State v. Lerud, No. 00-1-00336-0 (Thurston County Super. Ct., Wash. 2000).

At the time the former public disclosure provisions of chapter 42.17 RCW (the public disclosure act) applied. Since 2005, public records requests have been governed by the PRA, chapter 42.56 RCW. Since the relevant provision of the two statutes is the same, the PRA will be cited for ease of reference.

The county also claimed the documents were exempt under the discovery rules exemption and the deliberative process exemption. These are not at issue in this case.
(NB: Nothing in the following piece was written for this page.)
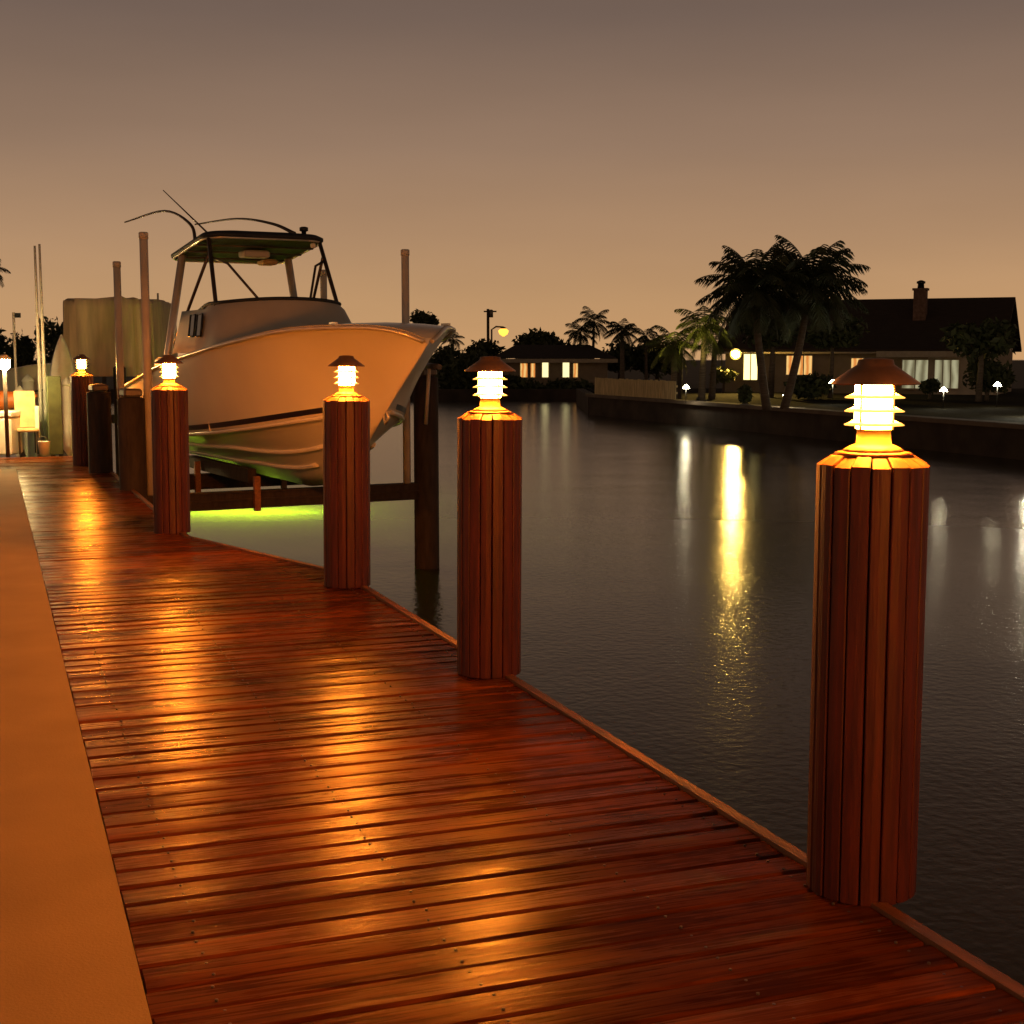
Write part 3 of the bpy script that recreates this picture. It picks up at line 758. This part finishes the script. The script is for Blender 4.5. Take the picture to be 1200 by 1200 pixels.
# patio sconce warm
# fence
fa, fb = at(697, 465, 60.5), at(792, 468, 53.5)
fd = (fb - fa); fd.z = 0; fl_ = fd.length; fd.normalize(); frz = math.atan2(fd.y, fd.x)
fz1 = at(697, 443, 60).z
fence = thing('fence', 'pale board fence on the seawall left of the palms', 'fence', (fa.x, fa.y, ZT))
mb = MB(); nb = 34
for i in range(nb):
    c = fa + fd * (fl_ * (i + .5) / nb); mb.box((c.x, c.y, (ZT + fz1) / 2 + rnd.uniform(-.02, .02)), (fl_ / nb - .025, .03, fz1 - ZT), frz)
mb.build('boards', M['fence'], fence, (fa.x, fa.y, ZT))
mb = MB(); c = fa + fd * fl_ / 2 + Vector((-fd.y, fd.x, 0)) * .05
mb.box((c.x, c.y, ZT + .3), (fl_, .05, .08), frz).box((c.x, c.y, fz1 - .2), (fl_, .05, .08), frz); mb.build('rail', M['fence'], fence, (fa.x, fa.y, ZT))
# mooring pile
q = ground(795, 492, WATER)
mp_ = tag(MB().lathe([(.14, -4 - WATER), (.13, at(795, 406, q.y).z - WATER), (.05, at(795, 404, q.y).z - WATER)], n=12).build('mooring_pile', M['pile']), 'tall dark mooring pile in the water before the pale fence', 'pile'); mp_.location = (q.x, q.y, WATER)
# big palms and garden
palm('large coconut palm on the left of the pair beside the house', 884, 336, 899, 45, 1.95, 40, lean=-.1, seed=3, up=.28, group='big coconut palms')
palm('large coconut palm with the taller crown on the right of the pair', 950, 330, 919, 45.5, 2.0, 40, lean=.15, seed=9, up=.28, group='big coconut palms')
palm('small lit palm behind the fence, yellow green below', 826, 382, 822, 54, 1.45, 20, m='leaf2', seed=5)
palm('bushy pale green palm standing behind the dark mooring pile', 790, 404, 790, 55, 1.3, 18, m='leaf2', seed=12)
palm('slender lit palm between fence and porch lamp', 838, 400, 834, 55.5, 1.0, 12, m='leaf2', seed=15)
ul = bpy.data.lights.new('garden uplight', 'SPOT'); ul.energy = 480; ul.color = (1, .78, .16); ul.shadow_soft_size = .08; ul.spot_size = R(110); ul.spot_blend = .4
q = at(818, 470, 53.0); gu = thing('garden_spotlight', 'small ground spotlight shining up into the yellow green palms', 'spotlight', (q.x, q.y, ZT))
MB().lathe([(.05, 0), (.07, .1), (.075, .16), (.06, .155), (.05, .12)], n=12).build('housing', M['black'], gu)
uo = bpy.data.objects.new('garden uplight', ul); COL.objects.link(uo); uo.parent = gu; uo.location = (0, 0, .2); uo.rotation_euler = (R(180 + 12), R(-12), 0)
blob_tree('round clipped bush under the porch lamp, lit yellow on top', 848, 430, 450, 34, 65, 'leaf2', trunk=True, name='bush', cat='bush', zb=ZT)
blob_tree('dark low bush in front of the tall yellow window', 874, 450, 474, 18, 49, 'leaf', name='bush', cat='bush', zb=ZT)
blob_tree('wide dark hedge below the curtained window', 950, 438, 468, 62, 56, 'leaf', name='bush', cat='bush', zb=ZT)
blob_tree('leafy bush in front of the left glass door', 1022, 432, 462, 42, 57, 'leaf', name='bush', cat='bush', zb=ZT)
blob_tree('low shrub at the foot of the right glass door', 1090, 444, 462, 26, 56, 'leaf', name='bush', cat='bush', zb=ZT)
blob_tree('large round dark bush against the pale end wall of the house', 1158, 414, 464, 62, 54, 'leaf', name='bush', cat='bush', zb=ZT)
blob_tree('spreading dark tree overhanging the roof at the right end', 1150, 374, 424, 92, 53, 'leaf', zb=ZT, dens=.8)
blob_tree('dark tree filling the space behind the big palms', 905, 362, 412, 90, 58, 'leaf', zb=ZT, dens=1.0)
blob_tree('dark tree between the right palm and the roof', 975, 372, 412, 70, 57, 'leaf', zb=ZT, dens=1.0)

# ------------------------------------------------------------------ far bank
f0p, f1p = ground(505, 469, WATER), ground(700, 470, WATER)
FY = (f0p.y + f1p.y) / 2; FZ = -.55
far = MB().prism([(-260, FY + .3), (260, FY + .3), (260, 420), (-260, 420)], -4, FZ).build('far_shore', M['land']); struct(far)
fs_ = tag(MB().prism([(-200, FY), (200, FY), (200, FY + .3), (-200, FY + .3)], -4, FZ + .05).build('seawall', M['seawall']), 'long dark seawall at the far end of the canal', 'seawall')
# low lit house
hd2 = FY + 7
def fbx(x0, x1, y0, y1, d, dep): a, b = at(x0, y1, d), at(x1, y0, d); return Vector(((a.x + b.x) / 2, d + dep / 2, (a.z + b.z) / 2)), (b.x - a.x, dep, b.z - a.z)
fh = thing('house', 'low pale house with two bright windows at the far end of the canal', 'house', (at(650, 430, hd2).x, hd2, FZ)); fo = Vector((at(650, 430, hd2).x, hd2, FZ))
c, s_ = fbx(585, 712, 425, 452, hd2, 6); mb = MB().box(c, s_); mb.build('wall', M['wall'], fh, fo)
c, s_ = fbx(575, 724, 420.5, 425, hd2 - .8, .2); MB().box(c, s_).build('fascia', M['fascia'], fh, fo)
a, b = at(575, 420, hd2 - .8), at(724, 420, hd2 - .8); rz = at(650, 404, hd2 + 3).z
MB().add([(a.x, hd2 - .8, a.z), (b.x, hd2 - .8, b.z), (b.x - 1.5, hd2 + 3, rz), (a.x + 1.5, hd2 + 3, rz), (a.x, hd2 + 7, a.z), (b.x, hd2 + 7, a.z)], [(0, 1, 2, 3), (3, 2, 5, 4), (1, 5, 2), (0, 3, 4), (0, 4, 5, 1)]).build('roof', M['roof'], fh, fo)
for x0, x1, m in ((635.5, 642.5, 'win_far'), (659.5, 667, 'win_far'), (622, 627, 'win_o'), (610, 618, 'win_o'), (672, 677, 'win_o')):
    c, s_ = fbx(x0, x1, 424 if m == 'win_far' else 426, 442, hd2 - .06, .05)
    wf = MB().box(c, (s_[0] + .12, .05, s_[2] + .12)).build('window', M['fascia'], fh, fo)
    MB().box(c + Vector((0, -.03, 0)), (s_[0], .03, s_[2])).build('pane', M[m], wf, fo)
for x0, x1, y0, y1, lab in ((596, 668, 386, 436, 'broad dark rounded tree rising behind the far house'), (536, 600, 397, 440, 'dark tree left of the sodium street lamp'), (640, 700, 398, 440, 'low dark tree left of the far palms'),
                            (700, 752, 398, 440, 'dark tree right of the far palms behind the pale fence'), (740, 800, 398, 446, 'dark bushy tree behind the pale fence'), (480, 516, 363, 396, 'tall dark tree showing above the bow of the boat'), (500, 545, 404, 446, 'dark tree right beside the tip of the bow')):
    blob_tree(lab, (x0 + x1) / 2, y0, y1, x1 - x0, FY + (16 if y0 < 400 else 12), 'leaf', zb=FZ, dens=1.4)
for x0, x1, y0, y1, lab in ((505, 590, 412, 470, 'long dark hedge along the far seawall beside the bow'), (560, 640, 440, 470, 'low dark hedge in front of the far house'), (630, 700, 443, 470, 'dark hedge at the corner where far bank and lawn meet')):
    blob_tree(lab, (x0 + x1) / 2, y0, y1, x1 - x0, FY + 3.2, 'leaf', zb=FZ, dens=1.8, name='hedge', cat='hedge', trunk=False)
FP = 'small palms on the far bank'
palm('small dark palm left of the taller one behind the far house', 680, 390, 680, FY + 10, 1.35, 15, seed=21, zb=FZ, group=FP, rt=.09)
palm('taller dark palm with drooping crown behind the far house', 696, 377, 694, FY + 10, 1.5, 15, seed=22, zb=FZ, group=FP, rt=.09)
palm('dark fan headed palm near the pale fence, right of the other far palms', 729, 388, 729, FY + 4, 1.2, 24, seed=23, zb=FZ, group=FP, rt=.12)
palm('small palm silhouette just right of the bow', 531, 397, 531, FY + 14, 1.0, 13, seed=25, zb=FZ, group=FP, rt=.08)
palm('small dark palm right of the fan headed one', 757, 394, 757, FY + 8, 1.2, 14, seed=26, zb=FZ, group=FP, rt=.08)
# utility pole and street lamp
d = 100
q = at(572, 420, d); up_ = thing('utility_pole', 'thin wooden utility pole with crossarm rising above the far trees', 'utility pole', (q.x, d, FZ)); o_ = Vector((q.x, d, FZ))
MB().tube([(q.x, d, FZ), (q.x, d, at(572, 362, d).z)], .10, 8).build('pole', M['pile'], up_, o_)
MB().box((q.x + .15, d, at(572, 365, d).z), (.9, .12, .1)).build('crossarm', M['pile'], up_, o_)
MB().lathe([(.14, 0), (.14, .5), (.06, .55)], (q.x + .22, d, at(572, 372, d).z), 8).build('transformer', M['steel'], up_, o_)
q = at(590, 388, 96); sl = thing('street_lamp', 'glowing orange street lamp above the trees near the utility pole', 'street lamp', (q.x - .8, 96, FZ)); o_ = Vector((q.x - .8, 96, FZ))
MB().tube([(q.x - .8, 96, FZ), (q.x - .8, 96, q.z + .1), (q.x - .5, 96, q.z + .3), (q.x, 96, q.z + .26)], .06, 8).build('pole', M['steel'], sl, o_)
MB().lathe([(.06, -.36), (.28, -.2), (.36, .02), (.2, .16)], q, 14).build('glow_globe', M['street'], sl, o_)  # globe widened to imitate the glare around the street lamp
MB().lathe([(.14, .165), (.22, .2), (.05, .3)], q, 12).build('lamp_cap', M['steel'], sl, o_)

# ------------------------------------------------------------------ marina clutter on the left
LT = [(0, 45, 388, 450, 'dark leafy tree behind the far left moorings'), (38, 95, 372, 440, 'dark tree behind the pair of white poles'), (-40, 15, 378, 440, 'dark tree at the left edge of the marina'), (90, 150, 392, 440, 'dark tree behind the beige covered boat')]
for x0, x1, y0, y1, lab in LT: blob_tree(lab, (x0 + x1) / 2, y0, y1, x1 - x0, FY + 6, 'leaf', zb=FZ, dens=1.4)
palm('palm reaching into the picture at the far left edge', -14, 316, -22, 60, 1.0, 14, seed=31, zb=FZ, rt=.08)
# covered boat
cbd = 29.0
cb_ = build_boat('white motor boat under a tall beige cover moored behind the fishing boat', at(97, 470, 25.0) * 1.0, R(38), full=False, name='motor_boat')
cb_.location.z = .34; cb_.scale = (.55, .55, .55)
q = cb_.location; cl_ = thing('boat_cradle', 'dark timber cradle on piles holding the motor boat above the water', 'boat lift', (q.x, q.y, WATER), R(38))
for yy in (1.6, 3.2):
    MB().box((0, yy, 1.38), (2.6, .16, .16)).build('cross_beam', M['pile'], cl_)
    for xx in (-1.2, 1.2): MB().lathe([(.13, -3), (.12, 2.35), (.09, 2.38)], (xx * 1.13, yy, 0), 10).build('pile', M['pile'], cl_)
tp = MB(); a, b = at(93, 440, cbd), at(192, 352, cbd)
rows = []
for i in range(9):
    q = i / 8; rw = []
    zz = a.z + (b.z - a.z) * q; W = (b.x - a.x) / 2 * (1.03 - .05 * q); cx = (a.x + b.x) / 2
    per = []
    for j in range(64):
        an = 2 * math.pi * j / 64
        x = W * math.copysign(abs(math.cos(an)) ** .35, math.cos(an)); y = 1.3 * math.copysign(abs(math.sin(an)) ** .35, math.sin(an))
        wv = 1 + .040 * math.sin(j * 1.9) * (1 - .5 * q) + .028 * math.sin(j * 3.7 + 1) + .015 * math.sin(j * .8 + q * 3)
        sag = (-.07 * (math.sin(j * .9) ** 2) - .04 * math.sin(j * .35)) if i == 8 else 0
        rw.append((cx + x * wv, cbd + y * wv, zz + sag))
    rows.append(rw)
tp.grid(rows, True, True); n = len(rows[-1])
cc = (cx, cbd, b.z + .03); base_i = len(tp.v); tp.add(rows[-1] + [cc], [(j, (j + 1) % n, n) for j in range(n)], True)
cov = thing('boat_cover', 'tall beige canvas cover draped over the console of the moored boat', 'boat cover', (cx, cbd, a.z)); CO = Vector((cx, cbd, a.z))
tp.build('canvas', M['tarp'], cov, CO)
for xx in (84, 176, 188):
    q0, q1 = at(xx, 352, cbd), at(xx, 344 if xx > 100 else 352, cbd); MB().tube([(q0.x, cbd - .2, a.z), (q0.x, cbd - .2, q1.z)], .02, 6).build('support_pole', M['lalu'], cov, CO)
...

Although the decision to charge aggravated first degree murder and the decision to seek the death penalty occur at different times, the death penalty decision necessarily follows the decision to charge aggravated first degree murder, both decisions are made by the prosecutor at the beginning of a prosecution, and both result from a prosecutor’s investigation into the evidence.
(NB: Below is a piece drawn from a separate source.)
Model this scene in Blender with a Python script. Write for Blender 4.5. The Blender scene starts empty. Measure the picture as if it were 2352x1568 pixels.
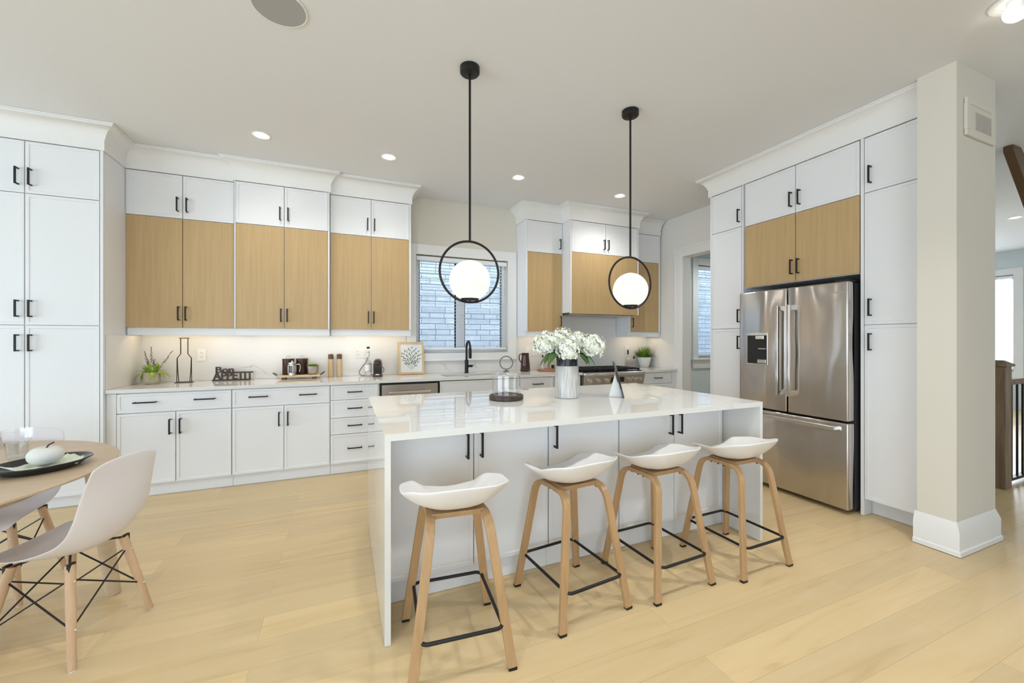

Justice Chambers claims the victim impact statement in this case “was created as a result of a specific investigation focusing on a particular party.” Dissent (Chambers, J.) at 852. Yet, he fails to explain how the victim impact statement was part of an investigative, law enforcement, or penology agency’s investigation. Instead, he acknowledges that a victim impact statement factors into a court’s decision-making process at sentencing. Id. Similarly, Justice J.M. Johnson would adopt a “comprehensive view of a criminal investigation” and would find the “ ‘investigative’ ” requirement to be satisfied anytime a record is somehow connected to ascertaining an appropriate penalty. Dissent (J.M. Johnson, J.) at 856. Because most everything a prosecutor does is connected in some respect to determining what, if any, penalty is appropriate in a given case, under his rule, a prosecutor generally need only put a record in his or her case file for it to be an investigative record.

We recognize that a prosecutor may factor in the results of a SSOSA evaluation in negotiations with the defendant. However, to consider this negotiation as a part of the criminal investigation is an overbroad interpretation of criminal investigation and contrary to the directive that exemptions in the PRA be narrowly construed. ROW 42.56.550(3).